- _Written instruction_
Starting at the first line of the data, print each line verbatim up to and including the line bearing "R = math.radians", omitting pictures.

(3D scene scripts)
* start *
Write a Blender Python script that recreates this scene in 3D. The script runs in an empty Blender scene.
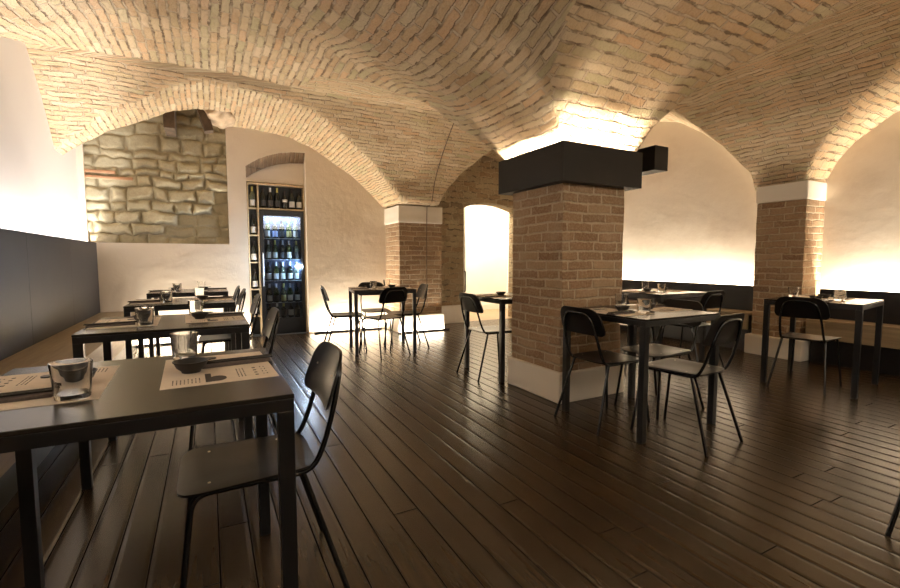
import bpy, bmesh, math, random
import numpy as np
from mathutils import Vector, Matrix
random.seed(7); rng = np.random.RandomState(7)
SC = bpy.context.scene; COL = SC.collection
R = math.radians

# ------------------------------------------------------------------ helpers
def sset(o, label=None, cat=None, group=None, kind=None):
    if label: o['label'] = label
    if cat: o['category'] = cat
    if group: o['group'] = group
    if kind: o['kind'] = kind
    return o
def empty(name, loc=(0, 0, 0), rz=0.0, label=None, cat=None, group=None, kind=None):
    o = bpy.data.objects.new(name, None); COL.objects.link(o)
    o.location = loc; o.rotation_euler = (0, 0, rz); o.empty_display_size = 0.1
    return sset(o, label, cat, group, kind)
def nb(): return bmesh.new()
def obj(name, bm, mat, parent=None, smooth=False, label=None, cat=None, group=None, kind=None, loc=None, rz=None, uv=True, ang=35, recalc=True):
    if recalc: bmesh.ops.recalc_face_normals(bm, faces=bm.faces[:])
    if uv: box_uv(bm)
    me = bpy.data.meshes.new(name); bm.to_mesh(me); bm.free()
    me.materials.append(mat)
    if smooth:
        for p in me.polygons: p.use_smooth = True
        me.set_sharp_from_angle(angle=R(ang))
    o = bpy.data.objects.new(name, me); COL.objects.link(o)
    if parent: o.parent = parent
    if loc is not None: o.location = loc
    if rz is not None: o.rotation_euler = (0, 0, rz)
    return sset(o, label, cat, group, kind)
def box_uv(bm):
    l = bm.loops.layers.uv.verify()
    for f in bm.faces:
        n = f.normal; a = [abs(n.x), abs(n.y), abs(n.z)]
        k = a.index(max(a))
        for lp in f.loops:
            c = lp.vert.co
            lp[l].uv = (c.y + .37, c.z) if k == 0 else ((c.x, c.z) if k == 1 else (c.x, c.y))
def box(bm, x0, x1, y0, y1, z0, z1, bev=0.0, seg=2):
    g = bmesh.ops.create_cube(bm, size=1.0)
    vs = g['verts']
    bmesh.ops.scale(bm, verts=vs, vec=(x1 - x0, y1 - y0, z1 - z0))
    bmesh.ops.translate(bm, verts=vs, vec=((x0 + x1) / 2, (y0 + y1) / 2, (z0 + z1) / 2))
    if bev > 0:
        es = list({e for v in vs for e in v.link_edges})
        bmesh.ops.bevel(bm, geom=es, offset=bev, segments=seg, affect='EDGES', profile=0.6)
    return bm
def bx(*a, **k): return box(nb(), *a, **k)
def prism(bm, pts, axis, a, b):
    """closed outline pts (2D) extruded along axis between a and b"""
    def mk(p, t):
        return (t, p[0], p[1]) if axis == 0 else ((p[0], t, p[1]) if axis == 1 else (p[0], p[1], t))
    v0 = [bm.verts.new(mk(p, a)) for p in pts]; v1 = [bm.verts.new(mk(p, b)) for p in pts]
    n = len(pts)
    bm.faces.new(v0); bm.faces.new(v1[::-1])
    for i in range(n): bm.faces.new((v0[i], v0[(i + 1) % n], v1[(i + 1) % n], v1[i]))
    return bm
def lathe(bm, prof, seg=24, cx=0, cy=0, cap=True):
    rings = []
    for r, z in prof:
        if r < 1e-5: rings.append([bm.verts.new((cx, cy, z))])
        else: rings.append([bm.verts.new((cx + r * math.cos(2 * math.pi * i / seg), cy + r * math.sin(2 * math.pi * i / seg), z)) for i in range(seg)])
    for a, b in zip(rings, rings[1:]):
        for i in range(seg):
            j = (i + 1) % seg
            if len(a) == 1 and len(b) == 1: continue
            if len(a) == 1: bm.faces.new((a[0], b[j], b[i]))
            elif len(b) == 1: bm.faces.new((a[i], a[j], b[0]))
            else: bm.faces.new((a[i], a[j], b[j], b[i]))
    return bm
def fillet(pts, rad, n=5):
    P = [Vector(p) for p in pts]; out = [P[0]]
    for i in range(1, len(P) - 1):
        a, b, c = P[i - 1], P[i], P[i + 1]
        d1 = (a - b); d2 = (c - b); r = min(rad, d1.length * .49, d2.length * .49)
        p = b + d1.normalized() * r; q = b + d2.normalized() * r
        for k in range(n + 1):
            t = k / n; out.append((1 - t) ** 2 * p + 2 * t * (1 - t) * b + t * t * q)
    out.append(P[-1]); return out
def tube(bm, pts, r, seg=10):
    P = [Vector(p) for p in pts]; rings = []
    t = (P[1] - P[0]).normalized()
    n = t.orthogonal().normalized()
    for i, p in enumerate(P):
        if i == 0: tt = (P[1] - P[0])
        elif i == len(P) - 1: tt = P[-1] - P[-2]
        else: tt = (P[i + 1] - P[i - 1])
        tt.normalize()
        n = (n - tt * n.dot(tt)).normalized(); b = tt.cross(n)
        rings.append([bm.verts.new(p + r * (math.cos(2 * math.pi * k / seg) * n + math.sin(2 * math.pi * k / seg) * b)) for k in range(seg)])
    for a, b in zip(rings, rings[1:]):
        for k in range(seg): bm.faces.new((a[k], a[(k + 1) % seg], b[(k + 1) % seg], b[k]))
    bm.faces.new(rings[0][::-1]); bm.faces.new(rings[-1])
    return bm
def dup(root, loc, rz, label=None, group=None):
    r = root.copy(); COL.objects.link(r); r.location = loc; r.rotation_euler = (0, 0, rz)
    if label: r['label'] = label
    if group: r['group'] = group
    for ch in list(root.children):
        c = ch.copy(); COL.objects.link(c); c.parent = r
        for g in list(ch.children):
            d = g.copy(); COL.objects.link(d); d.parent = c
    return r

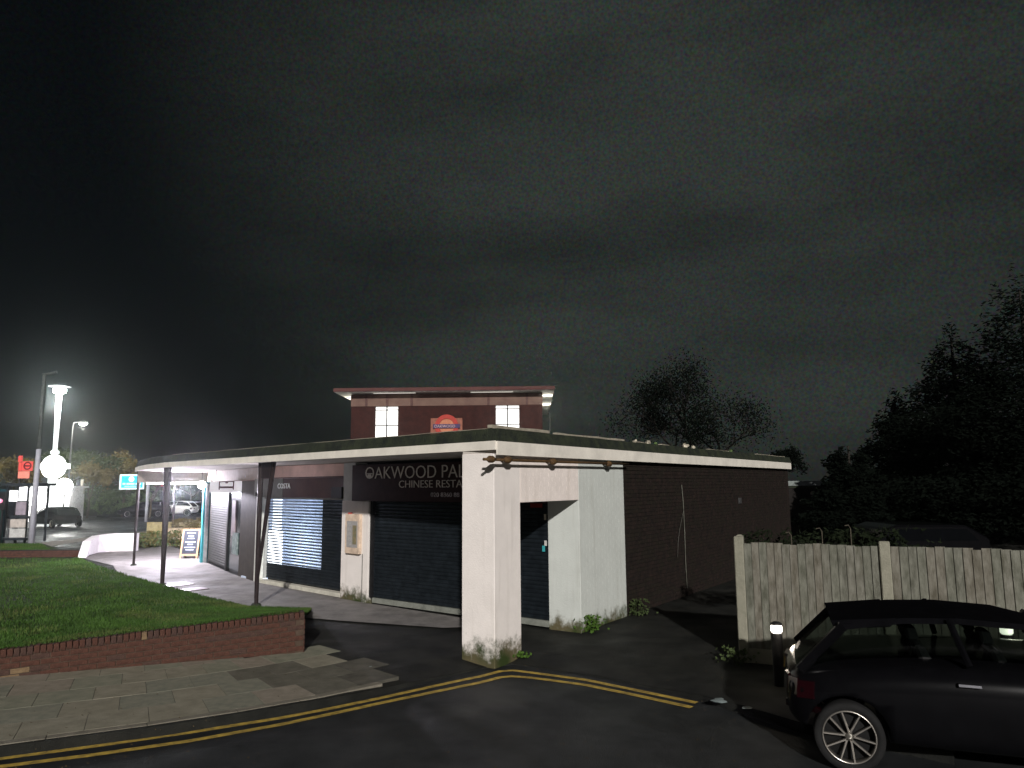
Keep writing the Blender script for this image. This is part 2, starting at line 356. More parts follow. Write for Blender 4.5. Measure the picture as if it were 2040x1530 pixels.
while s0 < cum[4]+.9:
    s1 = s0+.9; zz = R.uniform(-.003, .003); k_ = MB(); g_ = .004
    fr_ = (kpos(s0+g_, .045), kpos(s1-g_, .045), kpos(s1-g_, .165), kpos(s0+g_, .165)); ft_ = (kpos(s0+g_, .055), kpos(s1-g_, .055), fr_[2], fr_[3])
    dz = 0
    k_.hexa([v3(p, -.16) for p in fr_] + [v3(p, .006+zz+dz) for p in ft_]); k_.build('kerb_stone', kerbM, pav); s0 = s1
for r_ in range(6):
    o0 = .171+r_*.606; s0 = .3*(r_ % 2)
    while s0 < cum[-1]:
        s1 = s0+.604*(1+.0*r_); q = [kpos(s0+.003, o0), kpos(s1-.003, o0), kpos(s1-.003, o0+.6), kpos(s0+.003, o0+.6)]; s0 = s1
        mid = (q[0]+q[2])/2; wx = (mid.x+3.12)*(-.345) - (mid.y-11.27)*(-.94)
        if wx > .28 or mid.x < -9 or mid.x > -1.55 or (mid.x > -2.9 and mid.y > 10.9): continue
        dz = R.uniform(-.001, .002); tl = R.uniform(-.001, .001); k_ = MB()
        k_.hexa([v3(p, -.04) for p in q] + [v3(q[0], .004+dz), v3(q[1], .004+dz+tl), v3(q[2], .004+dz+tl), v3(q[3], .004+dz)])
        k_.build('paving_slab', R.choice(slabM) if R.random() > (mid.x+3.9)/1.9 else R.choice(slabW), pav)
# ------------------------------------------------------------------ lawn
W1 = Vector((-3.12, 11.27)); wd = Vector((-.94, -.345)).normalized(); wn = Vector((.345, -.94)).normalized()*-1   # wn points into the lawn
def wall_h(s): return .585 - .062*s      # falls to the left
lawn_pts = [(-4.0, 14.85), (-5.37, 15.2), (-6.6, 16.4), (-8.3, 18.2), (-10.6, 20.7), (-13.1, 23.5), (-15.1, 26.0), (-24, 26.5), (-40, 26.5)]
Wl = [W1 + wd*s + wn*.1 for s in (0.1, 1.2, 2.6, 4.2, 6.5, 10, 16, 24, 34)]
lm = MB(); cols = len(Wl); rows = 14
def lawn_z(t, s): return (wall_h(min(s, 7))-.05)*(1-t)**1.3 + .02
Sg = (0.1, 1.2, 2.6, 4.2, 6.5, 10, 16, 24, 34)
for r_ in range(rows+1):
    t = r_/rows
    for c in range(cols):
        a = Wl[c]; b = Vector(lawn_pts[c]); p = a.lerp(b, t)
        lm.v.append((p.x, p.y, lawn_z(t, Sg[c]) + (0 if r_ in (0, rows) else .02*noise.noise(Vector((p.x, p.y, 0))))))
for r_ in range(rows):
    for c in range(cols-1):
        i = r_*cols+c; lm.f.append([i, i+1, i+cols+1, i+cols])
lawn = lm.build('lawn', soil, smooth=True); lawn['kind'] = 'structure'
def blades(name, n, sampler, mats_, h0, h1, wd_=.012):
    vs = []; fs = []; mi = []
    for i in range(n):
        s_ = sampler()
        if s_ is None: continue
        x, y, z = s_; a = R.uniform(0, 6.283); h = R.uniform(h0, h1); l = R.uniform(0, .6)*h; b = R.uniform(0, 6.283)
        dx, dy = math.cos(a)*wd_, math.sin(a)*wd_; k = len(vs)
        vs += [(x-dx, y-dy, z-.01), (x+dx, y+dy, z-.01), (x+math.cos(b)*l, y+math.sin(b)*l, z+h)]; fs.append((k, k+1, k+2))
        mi.append(int(min(2, max(0, 1.2+2.4*noise.noise(Vector((x*.8, y*.8, 3)))+R.uniform(-.7, .7)))))
    me = bpy.data.meshes.new(name); me.from_pydata(vs, [], fs)
    for m_ in mats_: me.materials.append(m_)
    me.polygons.foreach_set('material_index', mi)
    o = link(bpy.data.objects.new(name, me)); o['kind'] = 'stuff'; return o
def lawn_sample():
    while True:
        t = R.random()**1.25; c = R.random()**1.5*(cols-2.2); i = int(c); fr = c-i
        a = Wl[i].lerp(Wl[i+1], fr); b = Vector(lawn_pts[i]).lerp(Vector(lawn_pts[i+1]), fr); p = a.lerp(b, t)
        if p.x < -.75*p.y - 1: continue
        s = Sg[i]*(1-fr)+Sg[i+1]*fr
        return p.x, p.y, lawn_z(t, s)
gr = blades('grass', 170000, lawn_sample, grass, .025, .075)
tag(gr, 'short damp green grass covering the sloping lawn', 'grass')
def strip_sample():
    x = R.uniform(-27, -15.6); y = R.uniform(27.2, 32.5)
    return None if x > -16.5 - (y-27)*.75 else (x, y, .012)
ls = MB(); ls.poly([(-40, 26.9, .01), (-15.7, 26.9, .01), (-20.6, 32.7, .01), (-40, 33.2, .01)]); o = ls.build('far_lawn', soil); o['kind'] = 'structure'
gr2 = blades('grass', 60000, strip_sample, grass, .04, .09, .018); tag(gr2, 'brighter green grass strip beyond the low wall at the left', 'grass')

# ------------------------------------------------------------------ bricks
def one_brick(L, H, D):
    me = bpy.data.meshes.new('brick'); bm = bmesh.new(); bmesh.ops.create_cube(bm, size=1)
    for v in bm.verts: v.co = Vector((v.co.x*L, v.co.y*D, v.co.z*H))
    bmesh.ops.bevel(bm, geom=bm.edges[:], offset=.004, segments=1, affect='EDGES'); bm.to_mesh(me); bm.free(); return me
def place(me, m, parent, p, xdir, roll=0.0, name='brick'):
    o = bpy.data.objects.new(name, me); link(o)
    a = math.atan2(xdir.y, xdir.x); o.location = p; o.rotation_euler = (0, roll, a)
    o.material_slots[0].link = 'OBJECT'; o.material_slots[0].material = m; setp(o, parent); return o
lw = thing('garden_wall', 'low red brick retaining wall along the front of the lawn, ending square beside the path', 'wall', v3(W1, 0))
L_ = 8.2; slope = .062
core = MB(); cp = [W1+wd*.02, W1+wd*L_, W1+wd*L_+wn*.2, W1+wd*.02+wn*.2]
c2 = [p - wn*-.006 for p in cp[:2]] + [p for p in cp[2:]]
ih = lambda p: wall_h((Vector((p[0], p[1]))-W1).dot(wd)) - .07
core.prism([W1+wd*.012+wn*.008, W1+wd*L_+wn*.008, W1+wd*L_+wn*.2, W1+wd*.012+wn*.2], -.1, ih)
core.build('mortar_core', mat('sandy mortar', (.065, .045, .032), .95, var=.3), lw)
stretcher = one_brick(.215, .065, .1); soldier = one_brick(.065, .1, .215); header = one_brick(.1, .065, .1)
for m_ in (stretcher, soldier, header): m_.materials.append(brickRed)
rr = math.atan(slope)
nb = 0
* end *
- _Exercise output_
Write a Blender Python script that recreates this scene in 3D. The script runs in an empty Blender scene.
import bpy, bmesh, math, random
import numpy as np
from mathutils import Vector, Matrix
random.seed(7); rng = np.random.RandomState(7)
SC = bpy.context.scene; COL = SC.collection
R = math.radians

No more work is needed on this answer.